• _Short exercise_
From the entries below, reproduce exactly the lines from the one with "Recreate this scene" through the one with "random.seed(7)", both included, without images.

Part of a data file
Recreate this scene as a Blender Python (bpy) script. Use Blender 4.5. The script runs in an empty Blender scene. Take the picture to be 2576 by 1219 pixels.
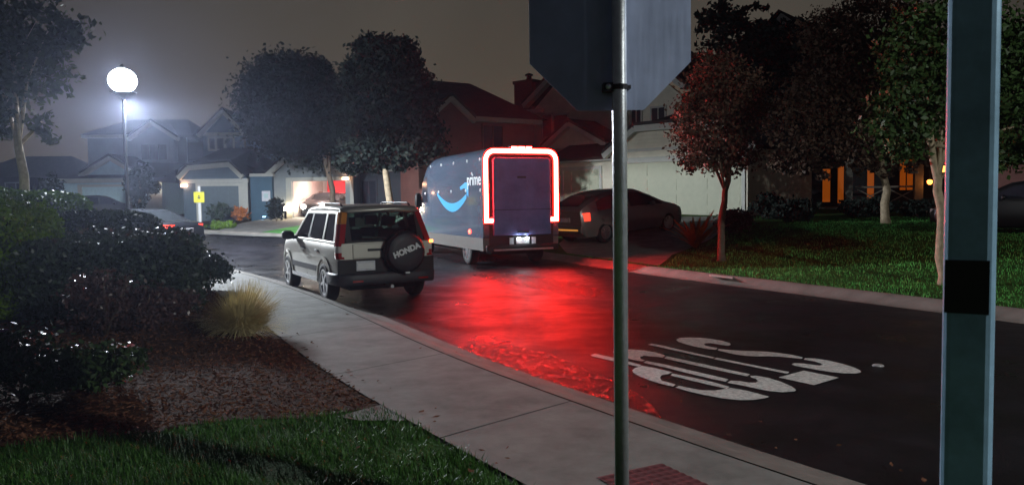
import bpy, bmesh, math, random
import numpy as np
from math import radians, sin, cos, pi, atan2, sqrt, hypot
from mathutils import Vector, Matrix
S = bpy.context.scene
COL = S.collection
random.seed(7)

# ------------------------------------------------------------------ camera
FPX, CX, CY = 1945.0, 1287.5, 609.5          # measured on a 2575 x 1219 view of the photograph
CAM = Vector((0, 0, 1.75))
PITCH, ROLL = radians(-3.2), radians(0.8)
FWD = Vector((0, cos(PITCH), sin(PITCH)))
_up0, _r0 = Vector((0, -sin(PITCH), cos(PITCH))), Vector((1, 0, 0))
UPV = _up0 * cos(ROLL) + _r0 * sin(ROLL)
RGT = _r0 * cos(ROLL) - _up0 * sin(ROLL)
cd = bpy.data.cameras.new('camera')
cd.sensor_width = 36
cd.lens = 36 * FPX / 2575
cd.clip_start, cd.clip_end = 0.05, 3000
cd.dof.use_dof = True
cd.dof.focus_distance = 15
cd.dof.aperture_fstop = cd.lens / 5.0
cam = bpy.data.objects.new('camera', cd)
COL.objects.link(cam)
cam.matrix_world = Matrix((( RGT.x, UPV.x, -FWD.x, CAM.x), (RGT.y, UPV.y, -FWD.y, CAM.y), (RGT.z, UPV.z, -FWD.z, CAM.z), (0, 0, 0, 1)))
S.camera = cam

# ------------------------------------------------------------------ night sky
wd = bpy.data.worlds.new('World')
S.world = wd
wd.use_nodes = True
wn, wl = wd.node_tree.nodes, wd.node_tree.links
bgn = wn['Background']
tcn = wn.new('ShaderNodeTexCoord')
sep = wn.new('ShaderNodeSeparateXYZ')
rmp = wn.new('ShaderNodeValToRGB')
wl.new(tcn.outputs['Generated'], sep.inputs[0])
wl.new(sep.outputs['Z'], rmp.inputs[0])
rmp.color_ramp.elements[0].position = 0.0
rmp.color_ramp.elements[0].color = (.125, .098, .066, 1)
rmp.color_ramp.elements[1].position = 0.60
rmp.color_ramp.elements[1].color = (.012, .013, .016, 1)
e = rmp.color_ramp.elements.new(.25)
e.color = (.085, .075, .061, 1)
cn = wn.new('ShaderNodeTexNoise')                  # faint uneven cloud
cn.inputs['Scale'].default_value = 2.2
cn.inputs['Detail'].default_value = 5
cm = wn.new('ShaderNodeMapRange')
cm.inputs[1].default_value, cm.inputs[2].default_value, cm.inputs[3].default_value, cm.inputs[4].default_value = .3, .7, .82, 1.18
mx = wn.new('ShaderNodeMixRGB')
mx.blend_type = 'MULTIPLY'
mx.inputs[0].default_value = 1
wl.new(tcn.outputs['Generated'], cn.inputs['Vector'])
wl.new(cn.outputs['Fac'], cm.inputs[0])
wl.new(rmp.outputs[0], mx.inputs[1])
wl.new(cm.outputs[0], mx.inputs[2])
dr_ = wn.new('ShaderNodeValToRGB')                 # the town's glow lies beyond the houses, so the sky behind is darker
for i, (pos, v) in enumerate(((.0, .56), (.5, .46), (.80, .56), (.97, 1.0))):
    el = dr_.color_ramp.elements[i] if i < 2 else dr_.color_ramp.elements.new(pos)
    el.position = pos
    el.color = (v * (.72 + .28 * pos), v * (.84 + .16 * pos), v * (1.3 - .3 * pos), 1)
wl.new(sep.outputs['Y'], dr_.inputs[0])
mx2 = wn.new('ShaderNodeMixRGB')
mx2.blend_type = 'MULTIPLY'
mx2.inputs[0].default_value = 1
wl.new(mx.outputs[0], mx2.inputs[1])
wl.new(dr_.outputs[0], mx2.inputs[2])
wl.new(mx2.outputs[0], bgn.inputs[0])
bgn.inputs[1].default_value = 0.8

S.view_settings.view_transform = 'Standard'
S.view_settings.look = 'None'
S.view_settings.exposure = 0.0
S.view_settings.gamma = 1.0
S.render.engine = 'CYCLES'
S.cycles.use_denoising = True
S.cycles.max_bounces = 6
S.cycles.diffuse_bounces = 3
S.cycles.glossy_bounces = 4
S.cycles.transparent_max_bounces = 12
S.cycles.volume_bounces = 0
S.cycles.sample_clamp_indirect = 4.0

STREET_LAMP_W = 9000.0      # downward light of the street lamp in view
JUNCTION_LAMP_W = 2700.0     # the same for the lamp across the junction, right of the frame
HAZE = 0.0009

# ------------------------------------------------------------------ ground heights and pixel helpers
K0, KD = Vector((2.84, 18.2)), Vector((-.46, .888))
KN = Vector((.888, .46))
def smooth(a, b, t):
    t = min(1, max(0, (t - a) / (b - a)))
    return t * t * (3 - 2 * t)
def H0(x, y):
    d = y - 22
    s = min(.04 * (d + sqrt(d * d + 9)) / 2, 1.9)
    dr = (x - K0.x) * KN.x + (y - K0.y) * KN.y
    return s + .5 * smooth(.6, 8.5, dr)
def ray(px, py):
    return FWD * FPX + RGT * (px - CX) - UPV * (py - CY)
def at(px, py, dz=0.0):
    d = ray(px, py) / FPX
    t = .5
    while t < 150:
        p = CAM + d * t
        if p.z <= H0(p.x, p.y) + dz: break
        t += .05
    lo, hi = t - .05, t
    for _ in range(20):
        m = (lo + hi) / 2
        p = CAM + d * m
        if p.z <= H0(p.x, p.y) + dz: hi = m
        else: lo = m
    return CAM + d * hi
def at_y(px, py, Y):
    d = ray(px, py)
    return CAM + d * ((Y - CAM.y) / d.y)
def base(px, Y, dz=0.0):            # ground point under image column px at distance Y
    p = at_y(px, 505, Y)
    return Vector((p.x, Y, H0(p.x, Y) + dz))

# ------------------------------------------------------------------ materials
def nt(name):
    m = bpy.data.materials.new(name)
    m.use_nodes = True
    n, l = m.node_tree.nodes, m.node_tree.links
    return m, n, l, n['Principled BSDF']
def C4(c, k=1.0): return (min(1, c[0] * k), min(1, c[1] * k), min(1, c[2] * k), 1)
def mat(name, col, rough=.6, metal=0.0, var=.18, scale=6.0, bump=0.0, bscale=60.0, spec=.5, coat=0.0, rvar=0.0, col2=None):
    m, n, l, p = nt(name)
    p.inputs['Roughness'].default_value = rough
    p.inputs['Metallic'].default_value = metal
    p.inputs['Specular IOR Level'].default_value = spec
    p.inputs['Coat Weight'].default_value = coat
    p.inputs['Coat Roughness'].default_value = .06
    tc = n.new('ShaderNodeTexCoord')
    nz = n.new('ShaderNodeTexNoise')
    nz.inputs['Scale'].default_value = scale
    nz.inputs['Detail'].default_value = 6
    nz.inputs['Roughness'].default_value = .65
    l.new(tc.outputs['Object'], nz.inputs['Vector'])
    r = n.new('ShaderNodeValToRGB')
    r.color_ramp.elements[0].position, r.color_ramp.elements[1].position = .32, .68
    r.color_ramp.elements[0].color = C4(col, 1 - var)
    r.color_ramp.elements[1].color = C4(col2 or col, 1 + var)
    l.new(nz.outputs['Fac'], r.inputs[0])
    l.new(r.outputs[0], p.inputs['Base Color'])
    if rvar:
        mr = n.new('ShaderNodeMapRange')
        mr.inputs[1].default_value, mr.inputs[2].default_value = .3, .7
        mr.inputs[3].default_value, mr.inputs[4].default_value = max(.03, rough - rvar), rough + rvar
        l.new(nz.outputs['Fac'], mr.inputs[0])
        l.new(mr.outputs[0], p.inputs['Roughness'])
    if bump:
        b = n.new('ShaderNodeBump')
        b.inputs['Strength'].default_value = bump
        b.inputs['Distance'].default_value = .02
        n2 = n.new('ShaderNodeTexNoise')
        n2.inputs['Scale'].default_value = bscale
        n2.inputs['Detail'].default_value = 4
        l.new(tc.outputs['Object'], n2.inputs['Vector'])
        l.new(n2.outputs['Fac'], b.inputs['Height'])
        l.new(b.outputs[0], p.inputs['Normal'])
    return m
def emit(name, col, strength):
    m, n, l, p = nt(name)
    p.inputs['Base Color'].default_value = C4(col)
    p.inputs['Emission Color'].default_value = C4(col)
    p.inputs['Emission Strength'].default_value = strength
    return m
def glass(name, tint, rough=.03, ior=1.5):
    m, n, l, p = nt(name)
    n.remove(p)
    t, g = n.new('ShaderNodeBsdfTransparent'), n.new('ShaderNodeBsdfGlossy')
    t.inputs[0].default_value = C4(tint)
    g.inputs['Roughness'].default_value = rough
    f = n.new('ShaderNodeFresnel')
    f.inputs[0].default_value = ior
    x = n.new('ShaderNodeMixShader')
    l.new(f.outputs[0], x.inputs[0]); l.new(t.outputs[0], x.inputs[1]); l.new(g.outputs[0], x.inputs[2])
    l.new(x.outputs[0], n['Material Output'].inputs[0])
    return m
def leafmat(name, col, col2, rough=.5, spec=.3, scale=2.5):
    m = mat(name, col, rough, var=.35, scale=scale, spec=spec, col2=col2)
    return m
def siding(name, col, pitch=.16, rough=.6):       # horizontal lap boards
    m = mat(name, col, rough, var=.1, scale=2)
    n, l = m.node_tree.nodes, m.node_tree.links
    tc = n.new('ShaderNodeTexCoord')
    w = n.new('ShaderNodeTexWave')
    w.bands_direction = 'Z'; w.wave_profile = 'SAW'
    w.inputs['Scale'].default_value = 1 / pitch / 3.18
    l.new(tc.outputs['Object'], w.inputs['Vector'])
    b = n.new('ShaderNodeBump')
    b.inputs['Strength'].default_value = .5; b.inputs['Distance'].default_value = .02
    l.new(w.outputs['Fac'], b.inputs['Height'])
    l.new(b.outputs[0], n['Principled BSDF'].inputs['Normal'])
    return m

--

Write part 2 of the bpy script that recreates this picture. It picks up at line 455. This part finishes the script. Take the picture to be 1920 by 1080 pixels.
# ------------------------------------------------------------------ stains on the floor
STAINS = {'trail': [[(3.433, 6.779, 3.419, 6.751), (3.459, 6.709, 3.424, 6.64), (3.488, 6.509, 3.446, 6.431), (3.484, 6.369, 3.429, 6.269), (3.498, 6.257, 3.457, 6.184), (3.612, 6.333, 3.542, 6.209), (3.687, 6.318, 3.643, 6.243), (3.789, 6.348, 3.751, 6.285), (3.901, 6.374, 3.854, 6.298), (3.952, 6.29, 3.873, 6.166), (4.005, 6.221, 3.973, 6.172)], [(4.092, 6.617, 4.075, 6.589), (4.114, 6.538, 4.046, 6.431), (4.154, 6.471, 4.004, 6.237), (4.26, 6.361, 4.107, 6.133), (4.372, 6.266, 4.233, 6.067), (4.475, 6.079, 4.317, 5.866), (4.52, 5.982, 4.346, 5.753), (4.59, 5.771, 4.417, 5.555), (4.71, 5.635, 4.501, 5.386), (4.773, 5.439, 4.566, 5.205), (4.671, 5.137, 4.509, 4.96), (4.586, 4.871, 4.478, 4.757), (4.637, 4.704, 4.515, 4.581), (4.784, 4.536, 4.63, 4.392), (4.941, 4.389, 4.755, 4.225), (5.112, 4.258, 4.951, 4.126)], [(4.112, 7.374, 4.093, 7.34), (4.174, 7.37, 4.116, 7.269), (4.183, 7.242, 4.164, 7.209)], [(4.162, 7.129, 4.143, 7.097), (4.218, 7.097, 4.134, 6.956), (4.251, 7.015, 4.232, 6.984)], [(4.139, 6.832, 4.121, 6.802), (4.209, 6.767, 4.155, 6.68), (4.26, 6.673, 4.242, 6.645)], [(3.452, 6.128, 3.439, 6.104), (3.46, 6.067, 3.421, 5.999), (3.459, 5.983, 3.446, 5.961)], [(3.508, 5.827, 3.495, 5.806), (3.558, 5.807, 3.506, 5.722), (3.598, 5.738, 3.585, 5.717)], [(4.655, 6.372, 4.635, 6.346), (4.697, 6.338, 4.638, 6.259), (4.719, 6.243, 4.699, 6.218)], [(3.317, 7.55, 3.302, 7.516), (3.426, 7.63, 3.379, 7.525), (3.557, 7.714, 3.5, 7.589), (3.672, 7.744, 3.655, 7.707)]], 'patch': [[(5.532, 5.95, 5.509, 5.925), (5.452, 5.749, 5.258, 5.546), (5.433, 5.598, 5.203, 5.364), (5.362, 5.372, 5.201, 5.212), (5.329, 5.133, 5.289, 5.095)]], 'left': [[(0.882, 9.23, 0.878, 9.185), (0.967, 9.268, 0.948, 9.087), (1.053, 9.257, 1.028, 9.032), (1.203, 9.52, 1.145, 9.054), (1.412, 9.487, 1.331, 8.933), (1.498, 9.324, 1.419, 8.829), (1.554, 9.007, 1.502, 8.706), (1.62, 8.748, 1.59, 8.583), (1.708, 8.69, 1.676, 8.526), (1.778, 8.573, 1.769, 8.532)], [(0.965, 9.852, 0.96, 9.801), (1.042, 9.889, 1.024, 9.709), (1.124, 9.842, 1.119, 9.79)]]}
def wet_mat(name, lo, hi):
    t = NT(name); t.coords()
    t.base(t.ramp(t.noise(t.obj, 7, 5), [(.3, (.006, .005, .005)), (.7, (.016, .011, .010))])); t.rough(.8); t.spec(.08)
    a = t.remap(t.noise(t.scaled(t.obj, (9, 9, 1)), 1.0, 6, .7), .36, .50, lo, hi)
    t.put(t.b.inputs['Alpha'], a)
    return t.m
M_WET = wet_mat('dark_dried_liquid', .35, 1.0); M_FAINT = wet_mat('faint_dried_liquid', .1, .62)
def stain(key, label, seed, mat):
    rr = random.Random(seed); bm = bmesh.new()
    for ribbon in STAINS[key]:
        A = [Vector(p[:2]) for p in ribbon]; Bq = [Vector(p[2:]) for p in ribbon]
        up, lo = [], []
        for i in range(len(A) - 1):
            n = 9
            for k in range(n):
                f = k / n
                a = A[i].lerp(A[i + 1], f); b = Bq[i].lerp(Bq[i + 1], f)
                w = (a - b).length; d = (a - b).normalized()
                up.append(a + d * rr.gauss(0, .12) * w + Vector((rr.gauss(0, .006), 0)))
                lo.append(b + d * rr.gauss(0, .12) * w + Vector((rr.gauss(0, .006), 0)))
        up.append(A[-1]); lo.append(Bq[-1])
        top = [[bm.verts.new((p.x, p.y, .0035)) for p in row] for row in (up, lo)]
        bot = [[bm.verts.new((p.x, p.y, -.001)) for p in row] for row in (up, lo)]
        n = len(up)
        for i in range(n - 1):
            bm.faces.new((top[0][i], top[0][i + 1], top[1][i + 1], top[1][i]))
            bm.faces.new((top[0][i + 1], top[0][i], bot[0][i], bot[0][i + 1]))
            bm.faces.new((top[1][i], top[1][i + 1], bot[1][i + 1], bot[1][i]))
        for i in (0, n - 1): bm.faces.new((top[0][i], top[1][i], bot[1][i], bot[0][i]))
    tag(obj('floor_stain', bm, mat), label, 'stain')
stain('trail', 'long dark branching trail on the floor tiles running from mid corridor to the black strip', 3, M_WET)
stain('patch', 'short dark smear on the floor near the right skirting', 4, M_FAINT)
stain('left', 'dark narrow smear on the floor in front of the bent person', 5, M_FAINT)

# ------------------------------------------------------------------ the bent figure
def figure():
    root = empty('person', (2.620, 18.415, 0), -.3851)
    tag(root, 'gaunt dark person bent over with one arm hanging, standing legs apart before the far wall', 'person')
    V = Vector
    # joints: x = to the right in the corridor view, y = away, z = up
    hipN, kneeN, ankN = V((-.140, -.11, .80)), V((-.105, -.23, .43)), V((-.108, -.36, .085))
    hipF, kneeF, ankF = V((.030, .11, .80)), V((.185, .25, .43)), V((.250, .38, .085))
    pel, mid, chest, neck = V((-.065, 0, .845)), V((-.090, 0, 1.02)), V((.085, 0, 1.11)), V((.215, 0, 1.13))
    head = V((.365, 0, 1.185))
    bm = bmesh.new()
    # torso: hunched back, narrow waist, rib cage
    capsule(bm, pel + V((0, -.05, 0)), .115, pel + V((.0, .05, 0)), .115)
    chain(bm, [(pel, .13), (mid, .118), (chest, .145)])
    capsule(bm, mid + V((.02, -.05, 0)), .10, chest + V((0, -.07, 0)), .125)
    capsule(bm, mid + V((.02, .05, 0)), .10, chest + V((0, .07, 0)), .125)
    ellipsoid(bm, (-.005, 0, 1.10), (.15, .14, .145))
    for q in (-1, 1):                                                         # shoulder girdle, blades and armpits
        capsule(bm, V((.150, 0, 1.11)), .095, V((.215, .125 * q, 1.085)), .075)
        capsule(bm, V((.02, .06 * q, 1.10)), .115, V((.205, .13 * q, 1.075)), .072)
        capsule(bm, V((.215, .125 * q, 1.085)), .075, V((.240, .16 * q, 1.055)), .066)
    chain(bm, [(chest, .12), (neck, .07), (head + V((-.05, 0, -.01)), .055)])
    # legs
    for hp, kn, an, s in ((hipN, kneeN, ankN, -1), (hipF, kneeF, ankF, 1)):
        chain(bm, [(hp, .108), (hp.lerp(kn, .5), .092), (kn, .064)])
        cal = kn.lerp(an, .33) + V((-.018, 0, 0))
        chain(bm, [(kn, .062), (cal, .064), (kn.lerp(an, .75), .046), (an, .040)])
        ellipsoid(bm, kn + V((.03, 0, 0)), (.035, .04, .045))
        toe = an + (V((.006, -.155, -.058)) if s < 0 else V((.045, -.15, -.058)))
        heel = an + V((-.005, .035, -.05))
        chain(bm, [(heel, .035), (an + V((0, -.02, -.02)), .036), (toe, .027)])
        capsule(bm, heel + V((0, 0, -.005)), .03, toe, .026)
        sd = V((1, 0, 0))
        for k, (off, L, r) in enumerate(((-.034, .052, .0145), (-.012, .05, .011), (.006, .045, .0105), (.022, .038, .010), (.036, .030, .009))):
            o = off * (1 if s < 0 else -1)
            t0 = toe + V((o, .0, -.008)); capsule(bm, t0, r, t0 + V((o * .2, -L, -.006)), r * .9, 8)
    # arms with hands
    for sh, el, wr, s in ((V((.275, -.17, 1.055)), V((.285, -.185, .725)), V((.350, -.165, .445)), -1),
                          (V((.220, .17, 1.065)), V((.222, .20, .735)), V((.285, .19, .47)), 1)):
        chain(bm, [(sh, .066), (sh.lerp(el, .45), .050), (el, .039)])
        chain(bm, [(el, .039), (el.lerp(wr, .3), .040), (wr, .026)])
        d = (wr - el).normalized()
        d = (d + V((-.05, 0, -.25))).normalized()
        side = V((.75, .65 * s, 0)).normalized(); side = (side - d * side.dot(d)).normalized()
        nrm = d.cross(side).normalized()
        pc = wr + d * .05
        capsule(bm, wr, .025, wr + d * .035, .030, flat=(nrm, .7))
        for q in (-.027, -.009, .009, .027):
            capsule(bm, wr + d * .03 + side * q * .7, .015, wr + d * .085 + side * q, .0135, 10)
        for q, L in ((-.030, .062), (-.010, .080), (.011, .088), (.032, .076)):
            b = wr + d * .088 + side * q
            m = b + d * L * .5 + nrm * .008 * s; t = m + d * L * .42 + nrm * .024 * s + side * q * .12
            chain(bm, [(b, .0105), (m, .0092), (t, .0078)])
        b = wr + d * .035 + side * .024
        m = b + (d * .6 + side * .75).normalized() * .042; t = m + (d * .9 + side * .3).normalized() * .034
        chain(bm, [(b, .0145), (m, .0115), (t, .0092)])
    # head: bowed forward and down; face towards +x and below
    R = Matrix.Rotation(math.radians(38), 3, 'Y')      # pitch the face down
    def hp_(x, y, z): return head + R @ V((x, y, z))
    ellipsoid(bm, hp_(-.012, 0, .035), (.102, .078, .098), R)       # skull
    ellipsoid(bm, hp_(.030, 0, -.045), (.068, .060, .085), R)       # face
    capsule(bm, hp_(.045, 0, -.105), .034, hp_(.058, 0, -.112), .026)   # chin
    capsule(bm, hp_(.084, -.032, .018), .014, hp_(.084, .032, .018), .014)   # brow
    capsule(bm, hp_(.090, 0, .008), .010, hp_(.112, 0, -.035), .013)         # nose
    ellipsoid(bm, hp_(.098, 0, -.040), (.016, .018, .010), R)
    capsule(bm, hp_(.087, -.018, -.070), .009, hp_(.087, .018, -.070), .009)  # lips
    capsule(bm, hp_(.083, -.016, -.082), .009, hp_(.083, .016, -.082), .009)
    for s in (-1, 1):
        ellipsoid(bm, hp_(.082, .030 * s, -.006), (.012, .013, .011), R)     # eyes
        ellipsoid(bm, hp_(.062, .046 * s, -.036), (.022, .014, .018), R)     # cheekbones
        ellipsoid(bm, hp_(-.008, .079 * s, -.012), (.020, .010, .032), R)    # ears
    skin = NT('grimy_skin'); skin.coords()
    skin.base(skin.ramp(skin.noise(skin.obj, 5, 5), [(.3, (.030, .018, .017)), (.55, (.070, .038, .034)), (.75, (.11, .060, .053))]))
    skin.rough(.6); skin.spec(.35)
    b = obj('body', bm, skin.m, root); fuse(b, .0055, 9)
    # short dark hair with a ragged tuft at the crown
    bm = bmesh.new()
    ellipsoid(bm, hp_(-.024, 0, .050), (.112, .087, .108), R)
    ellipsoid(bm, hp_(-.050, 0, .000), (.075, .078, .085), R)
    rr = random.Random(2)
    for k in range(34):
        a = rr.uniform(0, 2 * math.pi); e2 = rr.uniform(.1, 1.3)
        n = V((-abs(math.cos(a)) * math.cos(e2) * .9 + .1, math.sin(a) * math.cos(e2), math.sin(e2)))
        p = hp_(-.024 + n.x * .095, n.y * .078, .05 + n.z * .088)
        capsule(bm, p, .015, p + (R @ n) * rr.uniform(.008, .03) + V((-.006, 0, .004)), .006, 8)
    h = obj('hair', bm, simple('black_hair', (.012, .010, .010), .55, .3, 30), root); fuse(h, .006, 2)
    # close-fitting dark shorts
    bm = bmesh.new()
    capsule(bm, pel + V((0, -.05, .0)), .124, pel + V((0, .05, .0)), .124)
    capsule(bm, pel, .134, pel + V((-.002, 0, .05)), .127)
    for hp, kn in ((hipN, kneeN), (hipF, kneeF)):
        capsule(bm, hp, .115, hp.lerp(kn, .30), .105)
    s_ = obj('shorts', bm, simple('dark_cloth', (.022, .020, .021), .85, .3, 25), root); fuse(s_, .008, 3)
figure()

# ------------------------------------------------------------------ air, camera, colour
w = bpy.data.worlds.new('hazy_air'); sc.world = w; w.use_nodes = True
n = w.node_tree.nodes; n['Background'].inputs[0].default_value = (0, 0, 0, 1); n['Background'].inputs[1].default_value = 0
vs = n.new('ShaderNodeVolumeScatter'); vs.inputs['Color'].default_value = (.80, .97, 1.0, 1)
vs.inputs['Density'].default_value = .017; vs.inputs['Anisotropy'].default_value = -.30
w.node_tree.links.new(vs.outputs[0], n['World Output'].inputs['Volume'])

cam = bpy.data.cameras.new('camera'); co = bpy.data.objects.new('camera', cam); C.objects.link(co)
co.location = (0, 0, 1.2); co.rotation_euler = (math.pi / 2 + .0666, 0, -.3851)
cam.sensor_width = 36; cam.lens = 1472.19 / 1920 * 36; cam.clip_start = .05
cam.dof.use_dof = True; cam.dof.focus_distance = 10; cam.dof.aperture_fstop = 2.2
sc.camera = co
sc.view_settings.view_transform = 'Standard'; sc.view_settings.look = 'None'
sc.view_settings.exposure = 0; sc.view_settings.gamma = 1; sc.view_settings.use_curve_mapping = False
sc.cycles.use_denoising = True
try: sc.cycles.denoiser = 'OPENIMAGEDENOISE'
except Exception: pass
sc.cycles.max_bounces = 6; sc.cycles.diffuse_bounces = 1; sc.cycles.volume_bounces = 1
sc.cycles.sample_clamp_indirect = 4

• _Output for this exercise_
Recreate this scene as a Blender Python (bpy) script. Use Blender 4.5. The script runs in an empty Blender scene. Take the picture to be 2576 by 1219 pixels.
import bpy, bmesh, math, random
import numpy as np
from math import radians, sin, cos, pi, atan2, sqrt, hypot
from mathutils import Vector, Matrix
S = bpy.context.scene
COL = S.collection
random.seed(7)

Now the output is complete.